Credi più complessivamente che abbia qualche fondamento di realtà la rappresentazione mediatica di una frattura all’interno della società fra una massa di “impoveriti” che chiedono casa e reddito e una presunta categoria di “cognitari” che invece ha la possibilità di costruire a partire da sè e dall’autoimprenditoria un modo per stare dentro la crisi? Soprattuttoin merito al discorso che stavi facendo rispetto al tempo di lavoro, quanto è sfruttato o si autosfrutta un “autoimprenditore”, quanto tempo di lavoro mette in gioco quotidianamente?

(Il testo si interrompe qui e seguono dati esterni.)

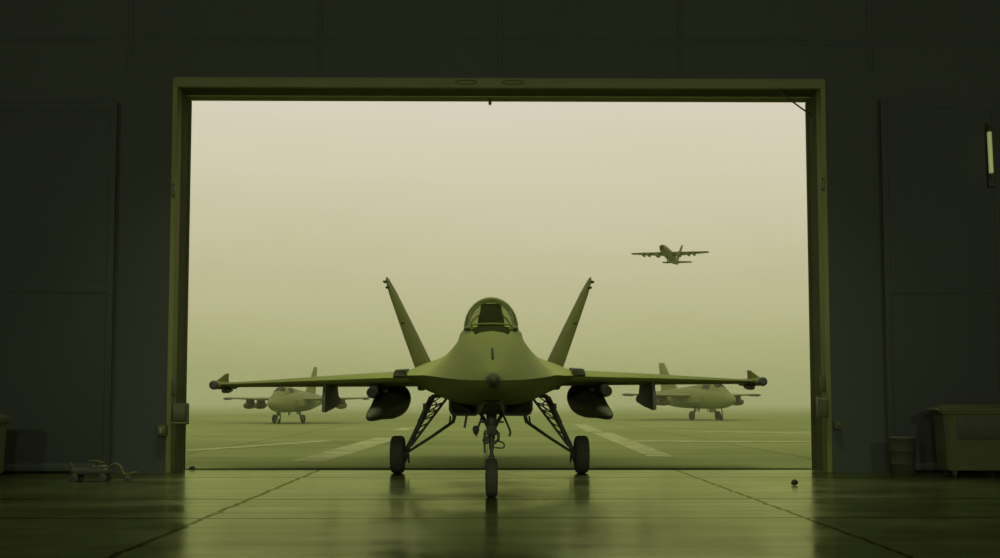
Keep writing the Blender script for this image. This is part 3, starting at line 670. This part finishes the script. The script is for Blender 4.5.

Negli anni Novanta, per ripensare alla storia recente, la divisione tra lavoro precario e lavoro cognitivo aveva un suo fondamento reale e salariale, nel senso che il lavoro cognitivo si trovava in condizioni di forza contrattuale e di piacere dell’impresa, del fare impresa in condizioni di crescita. Dall'inizio del nuovo decennio questa situazione è mutata. Si tratterebbe di capire perché è mutata, cos’è accaduto nel rapporto tra capitale innovativo e capitale tradizionale, cos’è accaduto all’interno della composizione del lavoro. Negli ultimi dieci o quindici anni comunque non esiste più alcuna condizione di privilegio del lavoro cognitivo. Certo, esistono rare eccezioni di arricchimento e fortuna dell’autoimpresa, ma il lavoro cognitivo è sempre più identificabile con il lavoro precario, ne costituisce larga parte. È quindi certo che il lavoratore cognitivo è costretto ad esercitare su se stesso una violenza permanente, perché più di ogni altro è costretto a vivere come competizione la sua situazione sociale. Su questo piano si dovrebbe sviluppare una critica culturale che vada proprio a cogliere gli effetti di auto-violenza e di auto-immiserimento che ciò comporta. Ho letto di recente un libro di un autore inglese, Jonathan Crary, il titolo è “24/7,” ventiquattro ore al giorno e sette giorni a settimana. È un libro sul sonno, in cui l’autore spiega come all’inizio del XX secolo l’umanità dormiva dieci ore per notte, negli anni Sessanta la media era otto ore per notte, mentre oggi l’americano medio dorme sei ore a notte. È successo qualcosa. Chi è costretto a dormire poco, non soltanto soffre e peggiora la qualità della sua vita, ma fa anche delle sciocchezze su ogni piano della vita quotidiana. Ecco perché l’autosfruttamento non produce effetti di arricchimento, né per la società né per il lavoratore stesso.